[YOUR OBJECTIVE]: Make an exact copy, from the records below, of the lines from the line containing "What Blender Python" to the line containing "sc.camera = cam", both lines included, excluding pictures.

>> start

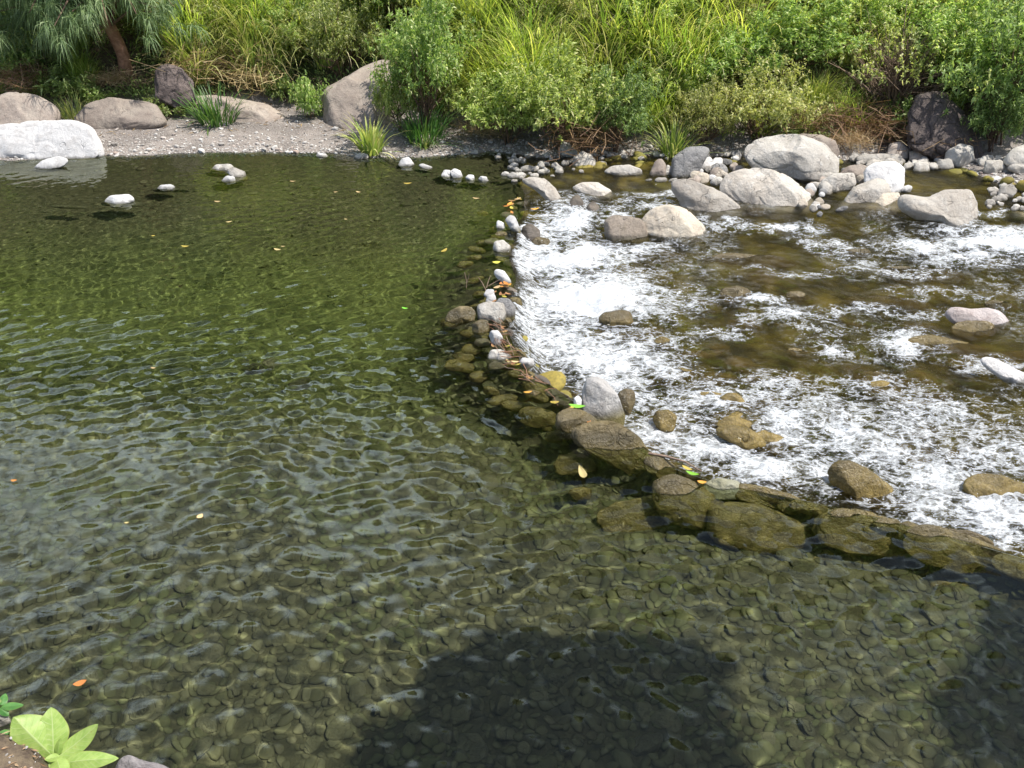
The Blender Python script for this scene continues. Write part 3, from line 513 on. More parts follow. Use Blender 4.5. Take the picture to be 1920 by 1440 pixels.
# smaller stones of the weir, packed under and between the named ones
def strew(name, spots, mats, zc, label, group, thick=0.8, lod=3, cat='stone', lump=.1):
    for (px, py, w_, h_, rot) in spots:
        q = zc(px, py) if callable(zc) else zc
        rock(name, ell(px, py, w_, h_, rot, lump), mats[_seed[0] % len(mats)], centre=q, ext=0, lod=lod, cuts=4, rough=0.1, thick=thick, label=label, cat=cat, group=group)
rg = np.random.default_rng(5)
def weir_spots(n, y0, y1, off0, off1, s0, s1):
    out = []
    for i in range(n):
        py = y0 + (y1 - y0) * (i + rg.uniform(0, 1)) / n
        lx = np.interp(py, [b for a, b in lip_px], [a for a, b in lip_px])
        k = 0.5 + 0.7 * (py - 370) / 600
        out.append((lx + rg.uniform(off0, off1) * k * 1.5, py, rg.uniform(s0, s1) * k * 1.5, rg.uniform(s0, s1) * k, rg.uniform(-30, 40)))
    return out
strew('rock', weir_spots(34, 372, 780, -45, 6, 26, 46), [OLIVE, OLIVE, DARKWET, OLIVE], lambda a, b: -0.07 + rg.uniform(-0.05, 0.02), 'wet olive-brown stone packed into the crest of the weir', 'crest stones of the weir')
strew('rock', weir_spots(30, 400, 860, -95, -35, 24, 44), [OLIVE, COBBLE], lambda a, b: -0.30 + rg.uniform(-0.08, 0.06), 'submerged olive stone on the pool-side slope of the weir', 'submerged stones of the weir slope')
strew('rock', weir_spots(22, 460, 860, 18, 50, 22, 40), [OLIVE_R, DARKWET], lambda a, b: float(Wr(0, P(a, b, -.2)[1])) - 0.06, 'dark wet stone half hidden in the foam at the foot of the weir', 'foam-washed stones at the foot of the weir')
near = []
for i in range(16):
    px = 1250 + i * 45; ly = np.interp(px, [a for a, b in lip_px], [b for a, b in lip_px]); near.append((px + rg.uniform(-12, 12), ly + rg.uniform(60, 120), rg.uniform(60, 120), rg.uniform(40, 70), rg.uniform(-20, 30)))
strew('rock', near, [OLIVE, COBBLE], lambda a, b: -0.52, 'submerged olive stone banked against the foot of the near weir', 'submerged stones at the foot of the near weir', lod=4)
near = []
for i in range(15):
    px = 1230 + i * 52; ly = np.interp(px, [a for a, b in lip_px], [b for a, b in lip_px]); near.append((px, ly + rg.uniform(14, 26), rg.uniform(60, 90), rg.uniform(30, 44), rg.uniform(5, 25)))
strew('rock', near, [OLIVE], lambda a, b: -0.17, 'olive stone filling a gap under the near weir edge', 'gap stones of the near weir', lod=4)

# stones between the stream boulders and along the far shore
G1 = [(1262, 350, 0, 0, 0)]
cl = []
for i in range(30):
    cl.append((rg.uniform(1300, 1400), rg.uniform(288, 342), *(lambda s: (s * 1.2, s))(rg.uniform(7, 20)), rg.uniform(-30, 30)))
for i in range(16): cl.append((rg.uniform(1505, 1545), rg.uniform(340, 402), *(lambda s: (s * 1.1, s))(rg.uniform(9, 19)), rg.uniform(-30, 30)))
for i in range(12): cl.append((rg.uniform(1560, 1620), rg.uniform(320, 350), *(lambda s: (s * 1.1, s))(rg.uniform(9, 20)), rg.uniform(-30, 30)))
for (a, b, c, d) in [(1350, 318, 34, 24), (1385, 320, 26, 20), (1322, 312, 36, 22), (1345, 342, 30, 22), (1318, 335, 26, 24), (1362, 304, 24, 14), (1300, 342, 30, 16), (1520, 356, 24, 26), (1530, 386, 20, 18), (1548, 388, 22, 12), (1578, 392, 26, 10), (1345, 326, 30, 26)]:
    cl.append((a, b, c, d, rg.uniform(-20, 20)))
strew('stone', cl, [PALE, PINK, BEIGE_R, WHITE, GREYD], lambda a, b: 0.03, 'small rounded stone packed between the stream boulders', 'small stones between the stream boulders')
fs = []
for i in range(60): 
    a = rg.uniform(930, 1130); fs.append((a, rg.uniform(288, 330) if a < 1060 else rg.uniform(288, 306), *(lambda s: (s * 1.35, s))(rg.uniform(5, 14)), rg.uniform(-20, 20)))
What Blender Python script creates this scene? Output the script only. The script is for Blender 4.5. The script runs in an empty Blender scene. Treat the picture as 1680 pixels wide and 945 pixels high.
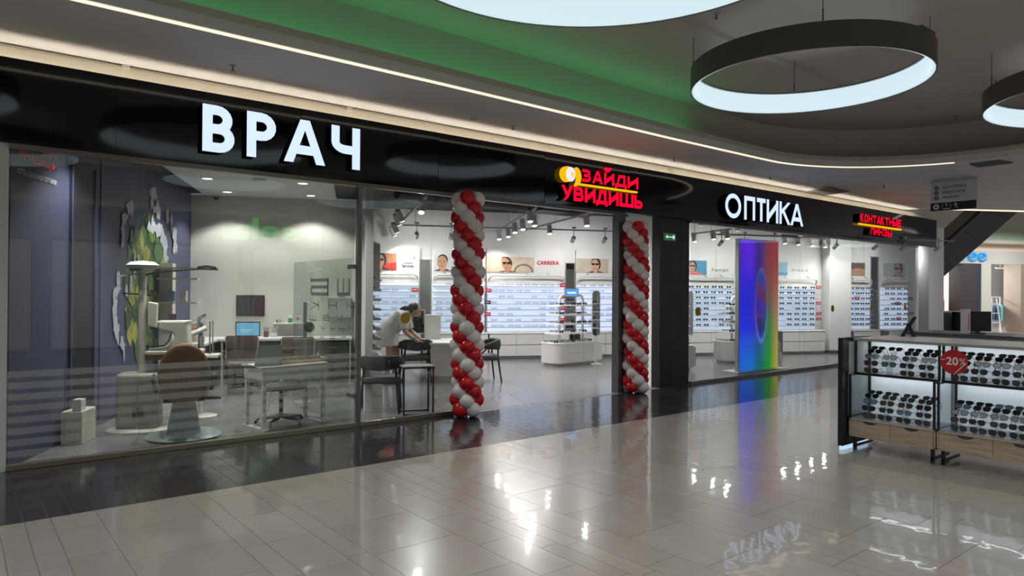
import bpy, math, random
from mathutils import Vector, Matrix
random.seed(7)
R = math.radians
sc = bpy.context.scene
COL = sc.collection

# ---------------------------------------------------------------- camera
EYE = Vector((0, 0, 1.6))
AX = Vector((0.778645, -0.627428, 0.006846)).normalized()      # image right
AB = Vector((-0.627407, -0.778675, -0.005078)).normalized()    # backwards
AU = AB.cross(AX).normalized()                                 # image up
F_PX = 1141.77
cd = bpy.data.cameras.new('camera')
cd.sensor_width = 36.0
cd.lens = 36.0 * F_PX / 1680
cd.clip_start = 0.05
cam = bpy.data.objects.new('camera', cd)
COL.objects.link(cam)
cam.matrix_world = Matrix(((AX.x, AU.x, AB.x, EYE.x), (AX.y, AU.y, AB.y, EYE.y), (AX.z, AU.z, AB.z, EYE.z), (0, 0, 0, 1)))
sc.camera = cam

# ---------------------------------------------------------------- world and exposure
w = bpy.data.worlds.new('mall_ambient')
sc.world = w
w.use_nodes = True
w.node_tree.nodes['Background'].inputs[0].default_value = (0.80, 0.86, 1.0, 1)
w.node_tree.nodes['Background'].inputs[1].default_value = 0.22
sc.view_settings.view_transform = 'Standard'
sc.view_settings.look = 'None'
sc.view_settings.gamma = 1.0
sc.view_settings.exposure = 0.0
sc.view_settings.use_curve_mapping = False
try:
    sc.cycles.use_denoising = True
    sc.cycles.transparent_max_bounces = 24
    sc.cycles.use_adaptive_sampling = True
    sc.cycles.adaptive_threshold = 0.02
    sc.cycles.max_bounces = 7
    sc.cycles.diffuse_bounces = 3
    sc.cycles.glossy_bounces = 4
    sc.cycles.sample_clamp_indirect = 4.0
    sc.cycles.caustics_reflective = False
    sc.cycles.caustics_refractive = False
except Exception:
    pass

# ---------------------------------------------------------------- measuring helpers: where a sight line meets a real plane
def ray(u, v):
    return AX * (u - 840) + AU * (472.5 - v) - AB * F_PX
def at_z(u, v, z):
    d = ray(u, v); return EYE + d * ((z - EYE.z) / d.z)
def at_y(u, v, y):
    d = ray(u, v); return EYE + d * (y / d.y)
def at_x(u, v, x):
    d = ray(u, v); return EYE + d * (x / d.x)
def at_d(u, v, depth):
    return EYE + ray(u, v) * (depth / F_PX)
def px(p):
    q = Vector(p) - EYE
    d = -q.dot(AB)
    return (840 + F_PX * q.dot(AX) / d, 472.5 - F_PX * q.dot(AU) / d, d)
E1 = Vector((0.9063, -0.4226, 0))      # the shop's own grid: along its back wall
E2 = Vector((0.4226, 0.9063, 0))       # and away from it
ANG = R(-25)
B0 = Vector((8.178, 14.196, 0))        # start of the back wall
def at_line(u, v, p0, d):
    r = ray(u, v); p0 = Vector(p0); d = Vector(d)
    n = Vector((-d.y, d.x, 0))
    return EYE + r * (n.dot(p0 - EYE) / n.dot(r))
def wall_s(u, v):
    p = at_line(u, v, B0, E1)
    return (p - B0).dot(E1), p.z

# ---------------------------------------------------------------- materials
def lin(c):
    f = lambda x: x / 12.92 if x <= 0.04045 else ((x + 0.055) / 1.055) ** 2.4
    return tuple(f(x / 255.0) for x in c[:3]) + (1,)
MATS = {}
def mat(name, col=(200, 200, 200), rough=0.5, metal=0.0, emit=0.0, ecol=None, spec=0.5, noise=None, bump=None, alpha=1.0, trans=0.0, coat=0.0):
    if name in MATS: return MATS[name]
    m = bpy.data.materials.new(name); m.use_nodes = True
    nt = m.node_tree; b = nt.nodes['Principled BSDF']
    b.inputs['Base Color'].default_value = lin(col)
    b.inputs['Roughness'].default_value = rough
    b.inputs['Metallic'].default_value = metal
    b.inputs['Specular IOR Level'].default_value = spec
    b.inputs['Alpha'].default_value = alpha
    if trans: b.inputs['Transmission Weight'].default_value = trans
    if coat: b.inputs['Coat Weight'].default_value = coat
    if emit:
        b.inputs['Emission Color'].default_value = lin(ecol or col)
        b.inputs['Emission Strength'].default_value = emit
    tc = None
    if noise or bump:
        tc = nt.nodes.new('ShaderNodeTexCoord')
    if noise:
        sc_, amt = noise[0], noise[1]
        mp = nt.nodes.new('ShaderNodeMapping')
        mp.inputs['Scale'].default_value = noise[2] if len(noise) > 2 else (1, 1, 1)
        nt.links.new(tc.outputs['Object'], mp.inputs['Vector'])
        n = nt.nodes.new('ShaderNodeTexNoise'); n.inputs['Scale'].default_value = sc_; n.inputs['Detail'].default_value = 5
        nt.links.new(mp.outputs[0], n.inputs['Vector'])
        r = nt.nodes.new('ShaderNodeMapRange')
        r.inputs['From Min'].default_value = 0.3; r.inputs['From Max'].default_value = 0.7
        r.inputs['To Min'].default_value = 1 - amt; r.inputs['To Max'].default_value = 1 + amt
        nt.links.new(n.outputs['Fac'], r.inputs['Value'])
        mx = nt.nodes.new('ShaderNodeVectorMath'); mx.operation = 'SCALE'
        mx.inputs[0].default_value = lin(col)[:3]
        nt.links.new(r.outputs[0], mx.inputs['Scale'])
        nt.links.new(mx.outputs[0], b.inputs['Base Color'])
    if bump:
        n = nt.nodes.new('ShaderNodeTexNoise'); n.inputs['Scale'].default_value = bump[0]; n.inputs['Detail'].default_value = 2
        nt.links.new(tc.outputs['Object'], n.inputs['Vector'])
        bp = nt.nodes.new('ShaderNodeBump'); bp.inputs['Strength'].default_value = bump[1]; bp.inputs['Distance'].default_value = bump[2] if len(bump) > 2 else 0.01
        nt.links.new(n.outputs['Fac'], bp.inputs['Height'])
        nt.links.new(bp.outputs[0], b.inputs['Normal'])
    MATS[name] = m
    return m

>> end

[THE REPLY]:
What Blender Python script creates this scene? Output the script only. The script is for Blender 4.5. The script runs in an empty Blender scene. Treat the picture as 1680 pixels wide and 945 pixels high.
import bpy, math, random
from mathutils import Vector, Matrix
random.seed(7)
R = math.radians
sc = bpy.context.scene
COL = sc.collection

# ---------------------------------------------------------------- camera
EYE = Vector((0, 0, 1.6))
AX = Vector((0.778645, -0.627428, 0.006846)).normalized()      # image right
AB = Vector((-0.627407, -0.778675, -0.005078)).normalized()    # backwards
AU = AB.cross(AX).normalized()                                 # image up
F_PX = 1141.77
cd = bpy.data.cameras.new('camera')
cd.sensor_width = 36.0
cd.lens = 36.0 * F_PX / 1680
cd.clip_start = 0.05
cam = bpy.data.objects.new('camera', cd)
COL.objects.link(cam)
cam.matrix_world = Matrix(((AX.x, AU.x, AB.x, EYE.x), (AX.y, AU.y, AB.y, EYE.y), (AX.z, AU.z, AB.z, EYE.z), (0, 0, 0, 1)))
sc.camera = cam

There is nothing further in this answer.